* **Written problem**:
Reproduce each line from the first in the data through the line that contains "bg.inputs[1].default_value = 2.2" exactly; give nothing else.

** START Provided data **

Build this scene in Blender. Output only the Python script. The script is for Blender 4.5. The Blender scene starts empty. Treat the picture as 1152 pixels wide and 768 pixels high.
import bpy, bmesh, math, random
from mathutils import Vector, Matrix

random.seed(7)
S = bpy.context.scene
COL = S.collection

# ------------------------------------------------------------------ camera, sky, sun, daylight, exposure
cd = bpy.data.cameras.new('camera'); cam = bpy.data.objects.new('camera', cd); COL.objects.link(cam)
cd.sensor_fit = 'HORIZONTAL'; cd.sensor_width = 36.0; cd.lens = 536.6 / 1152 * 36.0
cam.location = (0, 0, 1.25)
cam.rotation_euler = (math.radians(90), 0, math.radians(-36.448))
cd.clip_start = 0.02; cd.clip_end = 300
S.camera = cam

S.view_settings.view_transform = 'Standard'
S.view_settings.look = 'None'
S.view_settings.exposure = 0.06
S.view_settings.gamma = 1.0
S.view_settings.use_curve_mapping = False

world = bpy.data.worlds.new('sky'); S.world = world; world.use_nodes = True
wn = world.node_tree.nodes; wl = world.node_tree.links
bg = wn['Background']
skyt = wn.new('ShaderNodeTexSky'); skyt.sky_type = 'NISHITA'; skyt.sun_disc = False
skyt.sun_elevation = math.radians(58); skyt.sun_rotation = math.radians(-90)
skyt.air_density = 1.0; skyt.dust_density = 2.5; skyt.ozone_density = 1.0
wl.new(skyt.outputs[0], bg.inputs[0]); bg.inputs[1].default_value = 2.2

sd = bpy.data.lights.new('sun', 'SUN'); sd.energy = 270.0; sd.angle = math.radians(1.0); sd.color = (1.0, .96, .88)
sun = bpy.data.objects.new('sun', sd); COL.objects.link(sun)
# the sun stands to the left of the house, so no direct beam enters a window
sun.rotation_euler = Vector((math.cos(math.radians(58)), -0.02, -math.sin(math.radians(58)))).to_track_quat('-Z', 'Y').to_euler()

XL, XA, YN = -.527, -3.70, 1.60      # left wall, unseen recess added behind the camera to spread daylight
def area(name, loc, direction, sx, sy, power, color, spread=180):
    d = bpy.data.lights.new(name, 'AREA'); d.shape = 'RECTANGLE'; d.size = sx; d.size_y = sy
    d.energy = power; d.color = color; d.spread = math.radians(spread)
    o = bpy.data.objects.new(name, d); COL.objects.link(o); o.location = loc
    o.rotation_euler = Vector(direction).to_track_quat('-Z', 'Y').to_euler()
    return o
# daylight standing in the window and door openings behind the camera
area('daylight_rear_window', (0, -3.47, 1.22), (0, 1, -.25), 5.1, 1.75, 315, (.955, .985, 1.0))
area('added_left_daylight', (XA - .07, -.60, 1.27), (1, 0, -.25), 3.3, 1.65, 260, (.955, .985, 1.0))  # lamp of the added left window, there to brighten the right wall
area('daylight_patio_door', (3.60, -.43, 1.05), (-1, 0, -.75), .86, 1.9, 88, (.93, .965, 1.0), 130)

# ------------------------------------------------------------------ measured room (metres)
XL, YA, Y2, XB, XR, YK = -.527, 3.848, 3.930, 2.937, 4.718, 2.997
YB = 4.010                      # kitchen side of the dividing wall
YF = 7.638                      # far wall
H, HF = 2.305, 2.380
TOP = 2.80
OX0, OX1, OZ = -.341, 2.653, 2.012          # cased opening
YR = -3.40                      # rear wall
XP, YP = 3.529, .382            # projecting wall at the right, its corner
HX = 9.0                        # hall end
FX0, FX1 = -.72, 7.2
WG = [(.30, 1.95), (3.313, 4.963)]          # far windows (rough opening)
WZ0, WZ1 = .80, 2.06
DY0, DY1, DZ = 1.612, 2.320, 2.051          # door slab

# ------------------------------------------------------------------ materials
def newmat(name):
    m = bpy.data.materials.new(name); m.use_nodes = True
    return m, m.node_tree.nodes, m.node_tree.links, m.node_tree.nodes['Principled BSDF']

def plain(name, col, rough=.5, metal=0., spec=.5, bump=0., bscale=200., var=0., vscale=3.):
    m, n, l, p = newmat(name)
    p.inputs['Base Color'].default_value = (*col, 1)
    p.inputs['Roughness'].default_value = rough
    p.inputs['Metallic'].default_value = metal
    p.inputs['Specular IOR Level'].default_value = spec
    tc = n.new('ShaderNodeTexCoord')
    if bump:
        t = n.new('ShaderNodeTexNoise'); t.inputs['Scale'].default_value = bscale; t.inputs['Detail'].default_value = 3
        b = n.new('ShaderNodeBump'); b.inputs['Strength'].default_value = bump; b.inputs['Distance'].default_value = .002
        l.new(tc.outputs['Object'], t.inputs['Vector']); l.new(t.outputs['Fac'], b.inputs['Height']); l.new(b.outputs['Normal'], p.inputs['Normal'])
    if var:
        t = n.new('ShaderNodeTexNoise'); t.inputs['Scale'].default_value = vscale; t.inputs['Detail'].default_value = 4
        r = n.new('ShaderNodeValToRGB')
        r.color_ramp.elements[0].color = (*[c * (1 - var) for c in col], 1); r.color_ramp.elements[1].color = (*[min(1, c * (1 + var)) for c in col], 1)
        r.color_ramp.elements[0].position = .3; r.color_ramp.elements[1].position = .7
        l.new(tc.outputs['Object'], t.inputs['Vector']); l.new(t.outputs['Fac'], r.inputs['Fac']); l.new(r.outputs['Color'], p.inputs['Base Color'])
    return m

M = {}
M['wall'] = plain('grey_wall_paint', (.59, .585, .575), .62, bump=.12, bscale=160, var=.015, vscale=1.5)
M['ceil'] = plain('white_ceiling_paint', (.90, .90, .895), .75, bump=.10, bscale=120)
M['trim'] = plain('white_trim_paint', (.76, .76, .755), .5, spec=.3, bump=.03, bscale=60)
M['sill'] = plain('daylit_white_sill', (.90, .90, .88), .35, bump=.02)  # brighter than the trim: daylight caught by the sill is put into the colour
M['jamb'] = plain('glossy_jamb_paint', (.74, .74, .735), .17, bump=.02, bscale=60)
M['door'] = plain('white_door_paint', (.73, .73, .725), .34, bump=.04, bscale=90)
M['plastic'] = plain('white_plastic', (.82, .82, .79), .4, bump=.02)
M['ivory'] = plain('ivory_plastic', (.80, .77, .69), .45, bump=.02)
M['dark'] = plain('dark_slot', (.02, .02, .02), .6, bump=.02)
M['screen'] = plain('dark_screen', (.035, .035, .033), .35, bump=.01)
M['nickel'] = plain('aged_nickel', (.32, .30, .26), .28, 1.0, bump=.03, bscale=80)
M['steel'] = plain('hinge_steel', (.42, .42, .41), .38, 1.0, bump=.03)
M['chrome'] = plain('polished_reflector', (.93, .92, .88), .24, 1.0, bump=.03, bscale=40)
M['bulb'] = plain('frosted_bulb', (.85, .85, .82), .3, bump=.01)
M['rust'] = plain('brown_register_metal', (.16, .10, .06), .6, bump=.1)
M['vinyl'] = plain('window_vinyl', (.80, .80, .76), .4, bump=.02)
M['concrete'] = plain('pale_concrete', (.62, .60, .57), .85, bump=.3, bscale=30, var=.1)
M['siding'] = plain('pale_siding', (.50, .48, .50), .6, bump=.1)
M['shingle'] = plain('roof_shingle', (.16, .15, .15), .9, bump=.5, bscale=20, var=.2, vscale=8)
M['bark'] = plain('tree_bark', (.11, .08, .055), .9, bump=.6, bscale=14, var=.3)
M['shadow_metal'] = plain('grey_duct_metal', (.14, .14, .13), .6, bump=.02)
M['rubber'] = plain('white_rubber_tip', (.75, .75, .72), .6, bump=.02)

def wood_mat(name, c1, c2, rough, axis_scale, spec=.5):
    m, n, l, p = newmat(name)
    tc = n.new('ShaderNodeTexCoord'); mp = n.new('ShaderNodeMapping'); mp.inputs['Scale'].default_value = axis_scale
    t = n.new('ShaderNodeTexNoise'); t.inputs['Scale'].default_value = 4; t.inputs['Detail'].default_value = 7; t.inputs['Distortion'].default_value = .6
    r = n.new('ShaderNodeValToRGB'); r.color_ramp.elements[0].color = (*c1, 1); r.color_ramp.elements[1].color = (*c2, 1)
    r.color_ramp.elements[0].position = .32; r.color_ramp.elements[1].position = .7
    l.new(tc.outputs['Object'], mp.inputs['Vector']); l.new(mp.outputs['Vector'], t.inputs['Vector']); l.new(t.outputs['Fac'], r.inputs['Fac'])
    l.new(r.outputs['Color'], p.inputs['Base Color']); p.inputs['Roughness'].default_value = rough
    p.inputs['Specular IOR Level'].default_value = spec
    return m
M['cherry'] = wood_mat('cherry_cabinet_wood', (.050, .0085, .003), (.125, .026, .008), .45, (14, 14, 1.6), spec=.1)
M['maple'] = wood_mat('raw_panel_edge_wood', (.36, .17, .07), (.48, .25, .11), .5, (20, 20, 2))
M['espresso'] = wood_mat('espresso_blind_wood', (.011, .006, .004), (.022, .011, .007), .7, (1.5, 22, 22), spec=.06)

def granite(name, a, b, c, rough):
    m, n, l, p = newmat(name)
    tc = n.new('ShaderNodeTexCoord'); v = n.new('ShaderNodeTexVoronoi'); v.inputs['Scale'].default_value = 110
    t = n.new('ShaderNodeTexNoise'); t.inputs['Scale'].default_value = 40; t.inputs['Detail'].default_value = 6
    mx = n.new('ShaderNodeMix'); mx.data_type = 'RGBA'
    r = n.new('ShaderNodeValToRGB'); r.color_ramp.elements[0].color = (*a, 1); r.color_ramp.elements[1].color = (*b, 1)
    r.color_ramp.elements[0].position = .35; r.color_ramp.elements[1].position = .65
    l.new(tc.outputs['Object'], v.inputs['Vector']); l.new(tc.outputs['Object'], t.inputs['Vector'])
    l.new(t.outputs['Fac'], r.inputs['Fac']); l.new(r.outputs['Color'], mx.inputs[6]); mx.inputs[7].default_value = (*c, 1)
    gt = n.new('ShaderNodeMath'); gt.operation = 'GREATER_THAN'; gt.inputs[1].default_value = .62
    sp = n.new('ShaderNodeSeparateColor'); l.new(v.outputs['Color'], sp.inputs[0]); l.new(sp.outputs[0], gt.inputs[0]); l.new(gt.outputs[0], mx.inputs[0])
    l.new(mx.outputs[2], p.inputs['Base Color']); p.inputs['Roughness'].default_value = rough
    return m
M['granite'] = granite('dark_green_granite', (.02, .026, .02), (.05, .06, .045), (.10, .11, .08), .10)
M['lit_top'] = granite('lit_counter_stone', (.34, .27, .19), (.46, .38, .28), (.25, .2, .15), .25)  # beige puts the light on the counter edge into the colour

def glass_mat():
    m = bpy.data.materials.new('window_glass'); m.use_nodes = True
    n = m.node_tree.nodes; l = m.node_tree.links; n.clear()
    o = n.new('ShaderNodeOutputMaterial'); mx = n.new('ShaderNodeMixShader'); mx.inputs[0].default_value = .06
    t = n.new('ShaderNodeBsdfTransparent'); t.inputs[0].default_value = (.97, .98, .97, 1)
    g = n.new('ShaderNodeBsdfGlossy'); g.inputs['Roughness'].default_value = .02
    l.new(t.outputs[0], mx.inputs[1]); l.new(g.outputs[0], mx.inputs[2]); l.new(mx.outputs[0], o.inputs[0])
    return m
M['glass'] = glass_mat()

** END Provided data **

* **Answer in full**:
Build this scene in Blender. Output only the Python script. The script is for Blender 4.5. The Blender scene starts empty. Treat the picture as 1152 pixels wide and 768 pixels high.
import bpy, bmesh, math, random
from mathutils import Vector, Matrix

random.seed(7)
S = bpy.context.scene
COL = S.collection

# ------------------------------------------------------------------ camera, sky, sun, daylight, exposure
cd = bpy.data.cameras.new('camera'); cam = bpy.data.objects.new('camera', cd); COL.objects.link(cam)
cd.sensor_fit = 'HORIZONTAL'; cd.sensor_width = 36.0; cd.lens = 536.6 / 1152 * 36.0
cam.location = (0, 0, 1.25)
cam.rotation_euler = (math.radians(90), 0, math.radians(-36.448))
cd.clip_start = 0.02; cd.clip_end = 300
S.camera = cam

S.view_settings.view_transform = 'Standard'
S.view_settings.look = 'None'
S.view_settings.exposure = 0.06
S.view_settings.gamma = 1.0
S.view_settings.use_curve_mapping = False

world = bpy.data.worlds.new('sky'); S.world = world; world.use_nodes = True
wn = world.node_tree.nodes; wl = world.node_tree.links
bg = wn['Background']
skyt = wn.new('ShaderNodeTexSky'); skyt.sky_type = 'NISHITA'; skyt.sun_disc = False
skyt.sun_elevation = math.radians(58); skyt.sun_rotation = math.radians(-90)
skyt.air_density = 1.0; skyt.dust_density = 2.5; skyt.ozone_density = 1.0
wl.new(skyt.outputs[0], bg.inputs[0]); bg.inputs[1].default_value = 2.2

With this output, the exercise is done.